The relationship between codex and code




In her work Writing Machines, Katherine Hayles emphasizes the importance of looking at materiality of a specific work: “Materiality of the artifact can no longer be positioned as a subspecialty within literary studies; it must be central, for without it we have little hope of forging a robust and nuanced account of how literature is changing under the impact of information technologies” (pg. 19). This leads us to begin thinking about and exploring the differences (and perhaps, similarities as well) between codex—the traditional book—and code, used for electronic literature.

Marshall McCluhan, in his piece “The Medium is the Message,” also discusses the importance of materiality, or medium. He explains that it is not the content inside that provides the message, but rather, the shape and control that the medium provides to human association (pg. 2). Like Delia explains in her post (see Delia’s post in this same website: http://elitsp.blogspot.com/2018/09/codex-leads-to-code.html), citing from McCluhan’s work, the idea that the medium is the message is exemplified by “the invention of the railway. With the railway, he states, humans did not invent movement, but rather accelerated the speed of movement which had consequences in the ways humans lived and carried out their affairs, whether relating to work or leisure” (n.p.). And the message is evolving with the development of new technologies, as well. “The airplane, on the other hand, by accelerating the rate of transportation, tends to dissolve the railway form of city, politics, and association, quite independently of what the airplane is used for” (McCluhan, pg. 2).

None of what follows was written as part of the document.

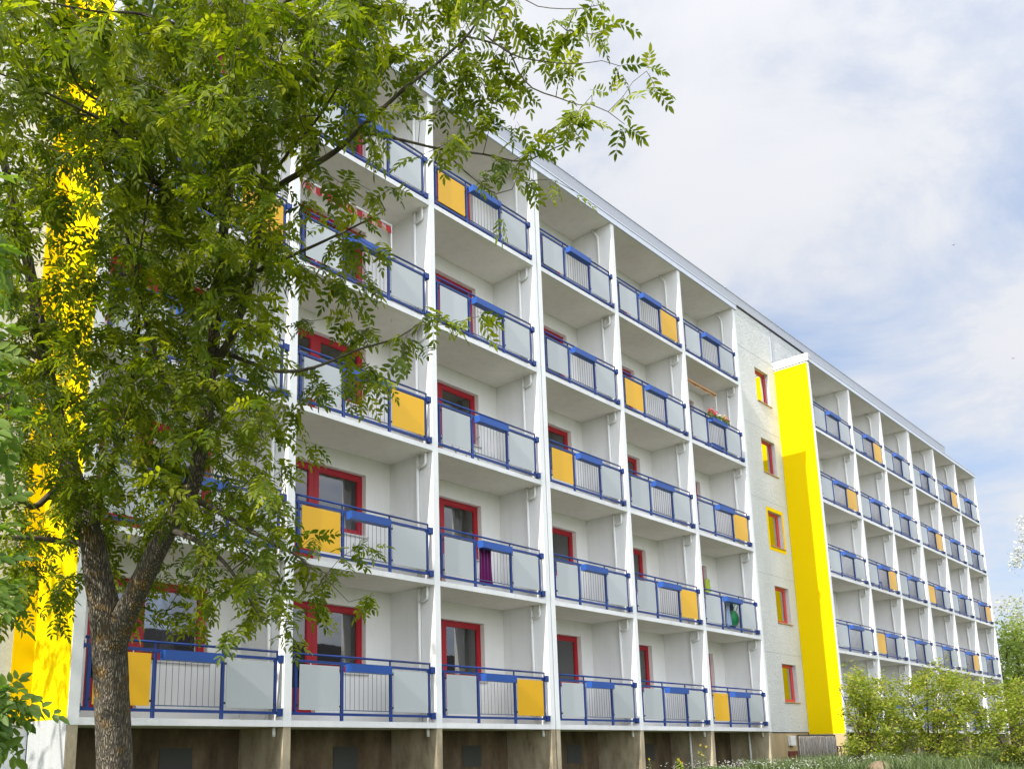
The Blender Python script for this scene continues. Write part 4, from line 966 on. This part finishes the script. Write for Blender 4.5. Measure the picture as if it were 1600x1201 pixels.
# tiny white flowers among the grass
x, y = patch(900, 10, 19, -4.5, -0.5); z = ground_z(x, y)+rs.uniform(0.15, 0.32, len(x)); fp = np.stack([x, y, z], 1)
fp = np.repeat(fp, 5, 0); V, F = leaflets(fp, norm(rs.normal(0, 1, (len(fp), 3))*np.array([1, 1, .3])), norm(rs.normal(0, .3, (len(fp), 3))+np.array([0, 0, 1])), np.full(len(fp), .022), np.full(len(fp), .016), rs)
fo = bpy.data.objects.new('meadow_flowers', mesh_np('meadow_flowers', V, F, W['petal_white'], np.repeat(rs.rand(len(fp)), 6))); COL.objects.link(fo); tag(fo, kind='stuff')
def weed(u, vtop, y, label, seed, nfl=3, leafy=False):
    rs = np.random.RandomState(seed); p = at_y(u, vtop, y); g = float(ground_z(p[0], p[1])); b = (p[0]+0.03, p[1], g)
    th = thing('wild_plant', label, 'plant', b, 'yellow flowering weeds by the plinth')
    mb = MB(); tops = []
    for k in range(nfl):
        e = np.array([p[0]+rs.normal(0, .09)*(k > 0), p[1]+rs.normal(0, .06), p[2]-rs.uniform(0, 0.35)*(k > 0)]); m_ = (e+np.array(b))/2+rs.normal(0, .03, 3); tops.append(e)
        mb.tube([(b[0], b[1], g-.02), m_, e], [.008, .006, .004], 6)
    mb.build('stem', W['grass'], th)
    P = np.concatenate([np.array([np.array(b)*(1-t)+tp_*t for t in rs.uniform(0.1, 0.95, 26 if leafy else 9)]) for tp_ in tops])
    V, F = leaflets(P, norm(rs.normal(0, 1, (len(P), 3))*np.array([1, 1, .4])), norm(rs.normal(0, .4, (len(P), 3))+np.array([0, 0, 1])), np.full(len(P), .10 if leafy else .07), np.full(len(P), .045 if leafy else .02), rs)
    obj_np('leaves', mesh_np('leaves', V, F, W['leaf_far'], np.repeat(rs.rand(len(P)), 6)), th, None)
    for tp_ in tops:
      P = np.repeat(tp_[None], 18, 0)+rs.normal(0, .016, (18, 3))
      V, F = leaflets(P, norm(rs.normal(0, 1, P.shape)), norm(rs.normal(0, 1, P.shape)), np.full(len(P), .019), np.full(len(P), .015), rs)
      obj_np('flower_head', mesh_np('flower_head', V, F, W['petal_yellow'], np.repeat(rs.rand(len(P)), 6)), th, None)
weed(1092, 1163, -0.9, 'tallest yellow flowering weed in front of the plinth', 1, 4)
weed(1060, 1186, -0.9, 'leafy weed with small yellow flowers left of the tallest one', 2, 4, True)
weed(1016, 1185, -0.7, 'single thin weed standing apart at the left of the yellow flowering ones', 3, 1)
# small mounds of bare soil
for k, (u, v, y, w) in enumerate(((1375, 1196, -4.6, 0.5), (1445, 1184, -4.2, 0.45))):
    p = at_y(u, v, y); g = float(ground_z(p[0], p[1])); mb = MB(); vs = []; n = 24
    for r in range(7):
        f = r/6
        for a in range(n): ang = a*2*math.pi/n; q = w*f*(1+.12*math.sin(ang*3+k)); vs.append((p[0]+q*math.cos(ang), p[1]+q*math.sin(ang)*.8, g-0.03+0.24*math.cos(f*math.pi/2)+0.012*math.sin(a*5+r*3)))
    mb.quad_faces(vs, [(r*n+a, r*n+(a+1) % n, (r+1)*n+(a+1) % n, (r+1)*n+a) for r in range(6) for a in range(n)], 0, True)
    if k == 0:
        M = Mat('molehill_soil'); M.color(M.ramp(M.noise(20, 6), [(0.3, (0.15, 0.10, 0.055)), (0.7, (0.30, 0.22, 0.13))])); M.rough(0.95); M.bump(M.noise(30, 6), 1, 0.03); W['soil'] = M.m
    tag(mb.build('soil_mound', W['soil']), ('small brown soil mound in the grass at the bottom edge', 'brown soil mound further back in the grass, nearer the shrubs')[k], 'molehill', 'bare soil mounds in the grass')

# ------------------------------------------------------------------ reed fence by the cellar stairs
M = Mat('weathered_reed'); M.color(M.ramp(M.noise(6, 5, 0.7, (12, 12, 0.8)), [(0.3, (0.05, 0.045, 0.04)), (0.52, (0.20, 0.18, 0.155)), (0.75, (0.38, 0.35, 0.31))])); M.rough(0.9); W['reed'] = M.m
W['iron'] = paint_mat('black_iron', (0.03, 0.028, 0.028), amt=0.2, rough=0.6)
yf = -0.2; xa, xb, zt = 19.52, 22.47, -0.14
gf = float(ground_z(21, yf))
fe = thing('reed_fence', 'weathered grey reed screen in a black iron frame before the yellow wall foot', 'fence', (21.0, yf, gf))
mb = MB()
for x in (xa, (xa+xb)/2, xb): mb.box(x-.02, x+.02, yf-.02, yf+.02, gf-.1, zt)
mb.box(xa-.02, xb+.02, yf-.02, yf+.02, zt+0.001, zt+.04); mb.box(xa-.02, xb+.02, yf+.021, yf+.04, gf+.12, gf+.15)
part(mb, 'frame', W['iron'], parent=fe)
mb = MB(); r2 = random.Random(4); x = xa+.03
while x < xb-.03:
    w = r2.uniform(.012, .028)
    if r2.random() > 0.06: mb.tube([(x, yf-.035+r2.uniform(-.01, .01), gf+.03), (x+r2.uniform(-.03, .03), yf-.035+r2.uniform(-.012, .012), zt-.01+r2.uniform(-.05, .02))], w*0.5, 6)
    x += w*0.95
part(mb, 'reed_screen', W['reed'], parent=fe)
ra = thing('iron_railing', 'short low iron railing to the right of the reed fence', 'railing', (23.1, yf, gf))
mb = MB()
for x in (22.62, 22.9, 23.2, 23.5): mb.box(x-.015, x+.015, yf-.015, yf+.015, gf-.1, -0.50)
mb.box(22.60, 23.52, yf-.015, yf+.015, -0.499, -0.47); mb.tube([(22.65, yf, -.95), (23.47, yf, -.52)], .012, 6); mb.tube([(22.65, yf, -.52), (23.47, yf, -.95)], .012, 6)
part(mb, 'rails', W['iron'], parent=ra)

# ------------------------------------------------------------------ geraniums in one planter box
for k, (x, col, nm) in enumerate(((15.68, (0.55, 0.05, 0.07), 'red'), (15.95, (0.60, 0.06, 0.09), 'pinkish red'), (16.28, (0.75, 0.72, 0.6), 'cream white'), (16.55, (0.70, 0.45, 0.22), 'apricot'), (16.72, (0.65, 0.2, 0.2), 'salmon'))):
    rs = np.random.RandomState(60+k); th = thing('flowering_plant', '%s balcony flower in the planter box under the ochre awning' % nm, 'flower', (x, -.06, 9.52), 'flowers in the planter box under the ochre awning')
    P = np.array([x, -.06, 9.56])+rs.normal(0, 1, (40, 3))*np.array([.06, .04, .035])
    V, F = leaflets(P, norm(rs.normal(0, 1, P.shape)+np.array([0, 0, .3])), norm(rs.normal(0, 1, P.shape)), np.full(40, .07), np.full(40, .05), rs)
    obj_np('leaves', mesh_np('leaves', V, F, W['leaf_far'], np.repeat(rs.rand(40)*.5, 6)), th, None)
    M = Mat('petals_'+nm.replace(' ', '_')); M.color(col); M.rough(.7)
    P = np.array([x, -.08, 9.66])+rs.normal(0, 1, (60, 3))*np.array([.06, .04, .035])
    V, F = leaflets(P, norm(rs.normal(0, 1, P.shape)), norm(rs.normal(0, 1, P.shape)), np.full(60, .045), np.full(60, .04), rs)
    obj_np('flower_heads', mesh_np('flower_heads', V, F, M.m), th, None)

# ------------------------------------------------------------------ two birds far off in the sky
W['bird'] = paint_mat('dark_bird', (0.03, 0.03, 0.035), amt=0.1)
for k, (u, v, D) in enumerate(((1490, 383, 130), (1583, 560, 120))):
    p = at(u, v, D); mb = MB()
    mb.tube([p+np.array([-.16, 0, 0]), p+np.array([-.08, 0, .01]), p+np.array([.05, 0, .01]), p+np.array([.15, 0, 0])], [.01, .045, .04, .008], 8)
    for s_ in (-1, 1): mb.quad_faces([p+np.array([-.05, 0, .02]), p+np.array([.05, 0, .02]), p+np.array([.04, s_*.14, .08]), p+np.array([-.03, s_*.30, .04]), p+np.array([-.06, s_*.14, .075])], [(0, 1, 2, 4), (4, 2, 3)], 0)
    b_ = mb.build('bird', W['bird']); tag(b_, ('small dark bird flying high, the left one of two', 'small dark bird flying near the right edge, the lower of two')[k], 'bird', 'birds in the sky')

# ------------------------------------------------------------------ block across the lawn, mirrored in the window panes
W['opp_wall'] = paint_mat('brown_render_opposite', (0.20, 0.16, 0.13), amt=0.4)
W['opp_roof'] = paint_mat('dark_roof_opposite', (0.06, 0.055, 0.055), amt=0.4)
ob = thing('opposite_house', 'low brown house across the lawn behind the viewer, seen only mirrored in window panes', 'house', (45, -50, -2))
mb = MB(); mb.box(5, 95, -58, -46, -2.2, 6.4); mb.build('wall', W['opp_wall'], ob)
mb = MB(); mb.quad_faces([(4.5, -45.4, 6.3), (95.5, -45.4, 6.3), (95.5, -52, 9.6), (4.5, -52, 9.6), (4.5, -58.6, 6.3), (95.5, -58.6, 6.3)], [(0, 1, 2, 3), (3, 2, 5, 4), (0, 3, 4), (1, 5, 2), (0, 4, 5, 1)]); mb.build('roof', W['opp_roof'], ob)
mb = MB()
for k in range(28):
    for z in (0.2, 3.2): x = 7+k*3.15; mb.box(x, x+1.4, -45.98, -45.9, z, z+1.5)
fr_ = mb.mesh('window', W['plastic_white'])
o = bpy.data.objects.new('window_frames', fr_); COL.objects.link(o); o.parent = ob; o.location = -world_loc(ob)
mb = MB()
for k in range(28):
    for z in (0.2, 3.2):
        x = 7+k*3.15
        for q in (0.12, 0.76): mb.box(x+q, x+q+.52, -45.895, -45.89, z+.12, z+1.38)
o = bpy.data.objects.new('window_panes', mb.mesh('panes', W['dark'])); COL.objects.link(o); o.parent = ob; o.location = -world_loc(ob)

This leads me to a question that Delia expressed in her blog, cited here: “what does code achieve that the codex cannot?” (n.p.). If we’re going to take Hayles idea that materiality must be front and center in our analyses of any piece of art, and if we accept McCluhan’s assertion that the medium is the message, then the materiality of code must be analyzed from its contribution to what the codex already provided. When Delia compares a book to electronic literature, she states that, “[for a book] there is only one level of words existing or animating the page… With the constant technological advances, code also allows greater animation and the creation of effects that appeal to almost all of the bodily senses” (n.p.). I agree with that statement; for example, Loss Pequeño Glazier’s White-Faced Bromelias on 20 Hectares is a e-poem that constantly changes the order of the lines, providing a new poem to different readers or even the same reader during two distinct visits to the website. The more than 250 iterations of the arrangement of the lines is able to give the reader something that the codex isn’t able to: a non-linear, unfixed representation of the content of the work. And the way code “accelerates” (to use McCluhan’s term) the work that the book is already doing, it allows readers to generate different interpretations of the same work at a much faster pace. In other words, the book is the railroad while code is the airplane.